◆ **GIVEN INSTRUCTION**: Emit the data below verbatim, stripping out any pictures.

### PROVIDED DATA ###

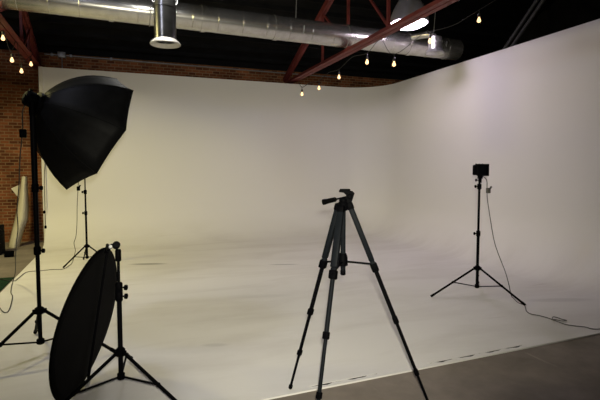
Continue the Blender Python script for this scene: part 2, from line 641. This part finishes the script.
# ================================================================ string lights
def string_light(label, wire_pts, bulbs, base):
    t = thing('string_light', base, label, 'string light', 'festoon string lights')
    MB().path(smooth_path(wire_pts, 5), .005, 6).build('wire', M['cord'], t)
    for c, hook in bulbs:
        c = V(c)
        bm_ = MB().lathe(c + V((0, 0, .035)), (0, 0, -1), [(-.010, .012), (0, .013), (.020, .020), (.040, .028), (.055, .028), (.069, .019), (.074, .006)], 14)
        bo = bm_.build('bulb', M['bulb'], t)
        MB().lathe(c + V((0, 0, .043)), (0, 0, 1), [(0, .017), (.005, .021), (.05, .019), (.058, .010)], 12).path([c + V((0, 0, .095)), hook], .006, 6).build('socket', M['socket'], bo)
    return t


ZW = 3.71
def beam_pt(px, X=4.0, z=ZW):           # point on a truss's bottom chord seen at column px
    ang = PSI + math.atan((px - 300) / F)
    return V((X, X / math.tan(ang), z))


mids = [(302, 94, 10.35), (319, 88, 9.9), (339, 77, 9.25), (367, 62, 8.1), (394, 64, 7.6)]
B = [at(*b) for b in mids]
B2 = [at(430, 41, 7.7), at(479, 20, 7.2)]
hooks = [b + V((0.0, 0, .15)) for b in B]
hooks2 = [b + V((0, 0, .15)) for b in B2]
wire = [beam_pt(296) + V((.06, 0, 0)), hooks[0], hooks[0].lerp(hooks[1], .5) + V((0, 0, .03)), hooks[1], hooks[1].lerp(hooks[2], .5) + V((0, 0, .05)),
        hooks[2], hooks[2].lerp(hooks[3], .5) + V((0, 0, .08)), hooks[3], beam_pt(376, z=3.70) + V((.06, 0, 0)), hooks[4], hooks2[0] + V((-.1, 0, -.02)), hooks2[0], hooks2[0].lerp(hooks2[1], .5) + V((0, 0, -.06)), hooks2[1], at(545, -30, 6.9)]
string_light('amber bulb string light drooping from the red beam beside the bell lamp', wire,
             list(zip(B + B2, [h + V((0, 0, -.01)) for h in hooks + hooks2])), hooks[2])
lefts = [(3, 38, 7.4), (12, 60, 7.9), (21.5, 71, 8.4), (31, 64, 8.9)]
B = [at(*b) for b in lefts]
hooks = [b + V((0, 0, .15)) for b in B]
wire = [at(-14, 2, 7.2), hooks[0], at(8, 46, 7.7), hooks[1] + V((0, 0, -.01)), at(16.5, 39.5, 8.05), at(18.5, 54, 8.2), hooks[2], at(27, 59, 8.7), hooks[3], at(33, 54, 9.0)]
string_light('amber bulb string light hanging from the truss in the upper left corner', wire,
             list(zip(B, [h + V((0, 0, -.01)) for h in hooks])), hooks[1])

# ================================================================ conduit and braces
t = thing('electrical_conduit', plane(150, 60, 1, YW - .06), 'thin grey conduit with small junction boxes along the top of the brick', 'conduit')
zcd = 4.055
MB().tube((-1.5, YW - .04, zcd), (5.5, YW - .04, zcd - .03), .014).build('pipe', M['conduit'], t)
xj = plane(62, 52, 1, YW).x
mb = MB().box((xj, YW - .06, zcd), (.16, .10, .12), bev=.008)
mb.build('junction_box', M['conduit'], t)
for px in (52, 71, 111):
    xx = plane(px, 52, 1, YW).x
    MB().box((xx, YW - .04, zcd), (.05, .05, .06), bev=.005).build('clamp', M['conduit'], t)
MB().tube((xj, YW - .05, zcd - .06), (xj, YW - .05, 3.5), .010).build('down_pipe', M['conduit'], t)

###

◆ **RESPONSE TO THE EXERCISE**:
Continue the Blender Python script for this scene: part 2, from line 641. This part finishes the script.
# ================================================================ string lights
def string_light(label, wire_pts, bulbs, base):
    t = thing('string_light', base, label, 'string light', 'festoon string lights')
    MB().path(smooth_path(wire_pts, 5), .005, 6).build('wire', M['cord'], t)
    for c, hook in bulbs:
        c = V(c)
        bm_ = MB().lathe(c + V((0, 0, .035)), (0, 0, -1), [(-.010, .012), (0, .013), (.020, .020), (.040, .028), (.055, .028), (.069, .019), (.074, .006)], 14)
        bo = bm_.build('bulb', M['bulb'], t)
        MB().lathe(c + V((0, 0, .043)), (0, 0, 1), [(0, .017), (.005, .021), (.05, .019), (.058, .010)], 12).path([c + V((0, 0, .095)), hook], .006, 6).build('socket', M['socket'], bo)
    return t


ZW = 3.71
def beam_pt(px, X=4.0, z=ZW):           # point on a truss's bottom chord seen at column px
    ang = PSI + math.atan((px - 300) / F)
    return V((X, X / math.tan(ang), z))


mids = [(302, 94, 10.35), (319, 88, 9.9), (339, 77, 9.25), (367, 62, 8.1), (394, 64, 7.6)]
B = [at(*b) for b in mids]
B2 = [at(430, 41, 7.7), at(479, 20, 7.2)]
hooks = [b + V((0.0, 0, .15)) for b in B]
hooks2 = [b + V((0, 0, .15)) for b in B2]
wire = [beam_pt(296) + V((.06, 0, 0)), hooks[0], hooks[0].lerp(hooks[1], .5) + V((0, 0, .03)), hooks[1], hooks[1].lerp(hooks[2], .5) + V((0, 0, .05)),
        hooks[2], hooks[2].lerp(hooks[3], .5) + V((0, 0, .08)), hooks[3], beam_pt(376, z=3.70) + V((.06, 0, 0)), hooks[4], hooks2[0] + V((-.1, 0, -.02)), hooks2[0], hooks2[0].lerp(hooks2[1], .5) + V((0, 0, -.06)), hooks2[1], at(545, -30, 6.9)]
string_light('amber bulb string light drooping from the red beam beside the bell lamp', wire,
             list(zip(B + B2, [h + V((0, 0, -.01)) for h in hooks + hooks2])), hooks[2])
lefts = [(3, 38, 7.4), (12, 60, 7.9), (21.5, 71, 8.4), (31, 64, 8.9)]
B = [at(*b) for b in lefts]
hooks = [b + V((0, 0, .15)) for b in B]
wire = [at(-14, 2, 7.2), hooks[0], at(8, 46, 7.7), hooks[1] + V((0, 0, -.01)), at(16.5, 39.5, 8.05), at(18.5, 54, 8.2), hooks[2], at(27, 59, 8.7), hooks[3], at(33, 54, 9.0)]
string_light('amber bulb string light hanging from the truss in the upper left corner', wire,
             list(zip(B, [h + V((0, 0, -.01)) for h in hooks])), hooks[1])

# ================================================================ conduit and braces
t = thing('electrical_conduit', plane(150, 60, 1, YW - .06), 'thin grey conduit with small junction boxes along the top of the brick', 'conduit')
zcd = 4.055
MB().tube((-1.5, YW - .04, zcd), (5.5, YW - .04, zcd - .03), .014).build('pipe', M['conduit'], t)
xj = plane(62, 52, 1, YW).x
mb = MB().box((xj, YW - .06, zcd), (.16, .10, .12), bev=.008)
mb.build('junction_box', M['conduit'], t)
for px in (52, 71, 111):
    xx = plane(px, 52, 1, YW).x
    MB().box((xx, YW - .04, zcd), (.05, .05, .06), bev=.005).build('clamp', M['conduit'], t)
MB().tube((xj, YW - .05, zcd - .06), (xj, YW - .05, 3.5), .010).build('down_pipe', M['conduit'], t)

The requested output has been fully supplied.